Playing: Sanctioning your event with the Sprue Posse
Due to demand from some other TO's I've put together some guidelines to tournament sanctioning for our ELO tracking and list database. I thought I'd outline that here.
The below criteria are required to be sanctioned by our gaming group. What does sanctioning do for you? Well for starters I'll promote your event right here. After the event I'll put up all the results complete with any data you provide for me. I'll publish all army lists and add the winners to our growing database. I'll also input all participants into our ELO database and track them in our rankings list. High ELO scores can translate into a slot at our invitational. Any sanctioned event will be honored.
1) Swiss Pairings
Swiss pairings must be used in all sanctioned tournaments. You can use rankings to generate opposite seeds pairings if you wish, but winners must always play winners in subsequent rounds where possible. I strongly recommend using a pairing software like Swiss Perfect to achieve this.
2) Number of Participants
All sanctioned tournaments require a minimum of 8 players per event. You must hold an appropriate number of rounds based on the number of players. Tournaments with an uneven number of participants must issue byes. "Ringers" are not allowed.
8 Players = 3 Rounds
9-16 Players = 4 Rounds
17-32 Players = 5 Rounds
32-64 Players = 6 Rounds
64-128 Players = 7 Rounds
3) Round length
In addition to having enough rounds to accommodate your players, you must provide a minimum amount of time per round based on the point total. I'll honor point totals between 1500 and 2000 so long as they have the minimum amount of time per round outlined here:
1500 points - 90 Minutes
1750 points - 105 Minutes
1850 points - 120 Minutes
2000 points - 135 Minutes
4) W/L/D or W/L - No Battle Points
I recommend w/l/d but if you wish you use game tiebreakers like secondary objectives or victory points we'll honor that. No battle points that carry over from round to round. I've explained why I don't like them here.

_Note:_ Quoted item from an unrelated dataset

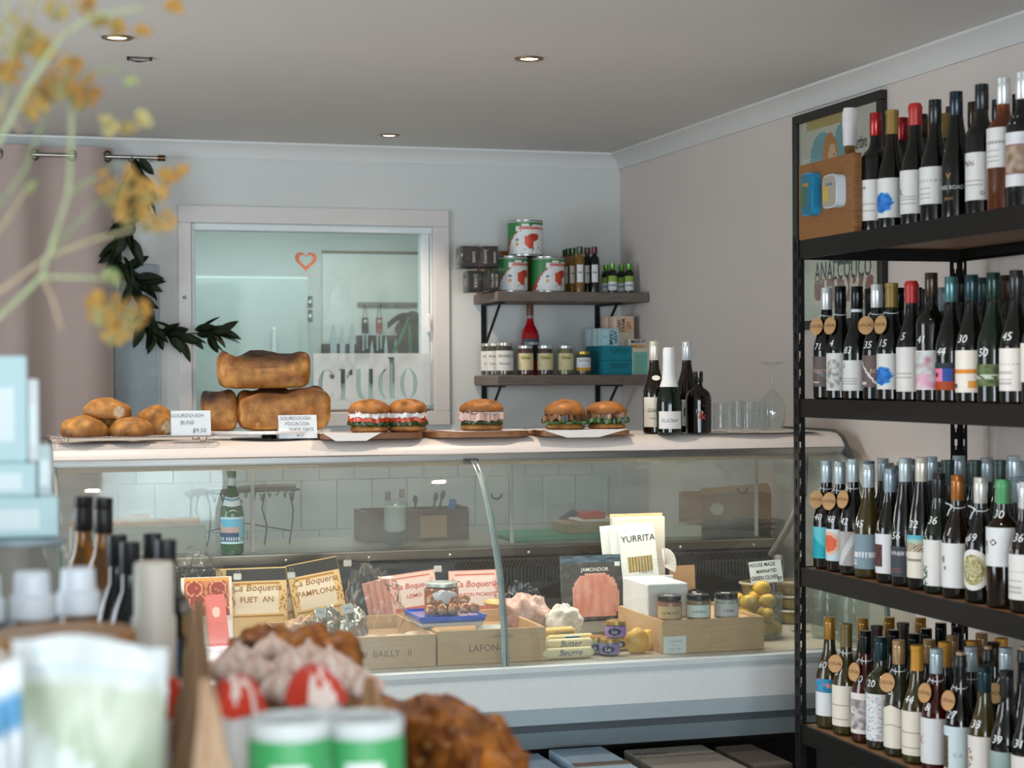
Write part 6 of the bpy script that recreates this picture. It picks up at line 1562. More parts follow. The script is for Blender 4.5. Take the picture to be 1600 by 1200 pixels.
# pink cards
for i in range(6):
    px = 745-i*0 if i == 0 else 655-(i-1)*9
    pack(px, 893+2*i if i else 892, 955, 84 if i == 0 else 74, 5.63+.012*i, DZ+.03, ('wide pink card lettered Bacon Picante behind the middle glass seam',)[0] if i == 0 else f'pink sausage card, {ORD[i-1]} in the fan left of the wide pink card', '#d99a8b', (lambda g: (lambda u, v: g(u, v)))(cardlow('#e9c3b6', '#cc6a55')) if i < 2 else None,
         (('Ca Boqueria', .22, .5, .66, '#cc4f3c', .2), ('BACON PICANTE', .13, .52, .40, '#cc5a48')) if i == 0 else ((('Ca Boqueria', .2, .5, .66, '#cc4f3c', .2), ('LOMO', .14, .5, .40, '#cc5a48')) if i == 1 else ()), tilt=8, roll=0 if i == 0 else -5-i*1.2, group='pink sausage cards')
for i, (px, py) in enumerate(((684, 889),)):
    p = at(px, py, Y=5.62); t = thing('binder_clip', 'binder clip on top of the pink cards', 'clip', tuple(p), 0, 'clips on the cards'); q = MB(); q.box(-.012, .012, -.006, .006, -.010, .010, c('#d0ccc4'), .002); q.build('jaw', 'cap_metal', t)
# dark packs leaning in the back
for i, (px, py0, pw) in enumerate(((430, 885, 110), (520, 880, 100), (640, 880, 150))):
    pack(px, py0, 950, pw, 5.76+.008*i, DZ+.05, ('black empty tray pack behind the FUET card', 'black tray pack behind the PAMPLONA cards', 'long black tray pack behind the pink cards')[i], '#1a1a18', lambda u, v: mixc(c('#191a1a'), c('#3b4348'), .3+.7*noise.noise(Vector((u*5, v*9, 4)))), (), tilt=5, group='black tray packs', mat='gloss')
# blue tray with jars and wrapped sweets
xa, xb = at(650, 985, Y=5.25).x, at(752, 985, Y=5.25).x; zt_ = .7068
t = thing('blue_tray', 'bright blue plastic tray standing in the Lafon crate', 'tray', ((xa+xb)/2, 5.30, zt_)); hx = (xb-xa)/2
q = MB(); q.box(-hx, hx, -.10, .10, .012, .026, c('#1f55c0'), .004); q.box(-hx+.006, hx-.006, -.094, .094, 0, .012, c('#c4c9cc'), .002); q.build('tray_body', 'gloss', t)
q = MB(); q.tube([(-hx, -.10, .028), (hx, -.10, .028), (hx, .10, .028), (-hx, .10, .028)], .004, 6, c('#2a66d8'), closed=True); q.build('tray_rim', 'gloss', t)
t2 = jar(690, 5.33, zt_+.0265, .052, .090, 'amber tub with green-edged lid standing on the blue tray', '#b3521f', '#c8d3cd', [], None, rz=0, base=985, lz=(.2, .3), labc=lambda u, v: c('#c9693a'), name='amber_tub')
r3 = random.Random(5)
for i in range(9):
    px = 672+ (i % 5)*17+r3.uniform(-3, 3); Y = 5.235+.035*(i//5); p = at(px, 975, Y=Y)
    o = blobmesh(.017, .015, .017, i+2, .22, .8, 18, 12, colf=lambda p_, u, v: mixc(c('#a8683a'), c('#e2c4a4'), max(0, noise.noise(p_*160)*1.8))).build('caramel_sweet', 'gloss'); o.location = (p.x, Y, zt_+.0325+(.022 if i > 4 else 0)); tag(o, f'wrapped caramel sweet, {ORD[i%5]} from the left in the {"rear upper" if i > 4 else "front"} row on the blue tray', 'sweet', 'wrapped caramels on the blue tray')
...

5) No soft scores applied to generalship scores or pairing
You're welcome to use painting, sportsmanship or comp but it can't have any impact on generalship scores or player pairings. We are only interested in generalship results for the purposes of the data collection.
6) Approved Missions
The easiest way to get approval is to simply use book missions and deployments. That's what we use and what I'll strongly recommend for other TO's. I'll consider custom missions if we deem them balanced and in the spirit of 5th edition deployments and missions so long as you can vouch for their fairness and so long as they are play-tested. This means that even in a custom mission environment I expect to see dawn of war deployments, kill point missions, capture and control and the like. Tournaments featuring "wacky*" missions won't be sanctioned.
* I reserve the complete right to define any mission not in the 5th edition rulebook as "wacky." But this does not mean that all custom missions will fit that description.
7) Approved TO's.
Someone in our group, or friends of our group needs to vouch for you and your event. No fake event reporting with fake results. Also, pictures or it probably didn't happen!
If you are interested in sanctioning please let me know about your event prior to running it and then send me the results following that. Full results will allow me to plug your players into our ELO database. Full army lists will get posted on this blog and top entries will be added to our list "hall of fame" which serves as a great data point for our readers.
Note that just because we don't sanction an event doesn't mean I don't support it or think it's unworthy of people's time. There are plenty of fantastic competitive events out there that use different formats aside from our own. There are also plenty of great events out there that use soft scores. Events that don't qualify for sanctioning do not imply a lack of endorsement or approval, sanctioning is for the sole purpose of ELO tracking and growing our list database. Any endorsement beyond that varies by each individual event.
We've spoken before about what K value your using. I'm using 20 to get my players' scores spread apart. I did do a little digging and found out that FIDE uses a K factor that depends on how many completed evens and the rating. For new players (under 30 games) the K factor is 25. I believe this is there to speed up their rating from the base to where they might belong. From there it drops to 15 until they reach a high enough score. After that it is permanently 10.
All the other requirements you list above are only required to meet your sanctioning standards.
For the 2010 season I use a k value of 10. In hindsight this was a mistake for reasons you cited: people's scores didn't move enough. For the 2011 season RTT's we sanction will have a k value of 20. You can see the results already from that with the SLO RTT I just posted, scores are much more spread out. For our Grand Prix this weekend, being an even larger event the k value will be 40. For hypothetical mega-GT events it will be even higher.
Magic: The Gathering and the DCI apply K value based on the size and scope of their events. Small store tourneys are weighted much lighter than qualifiers or the Pro Tour. I plan on following that model.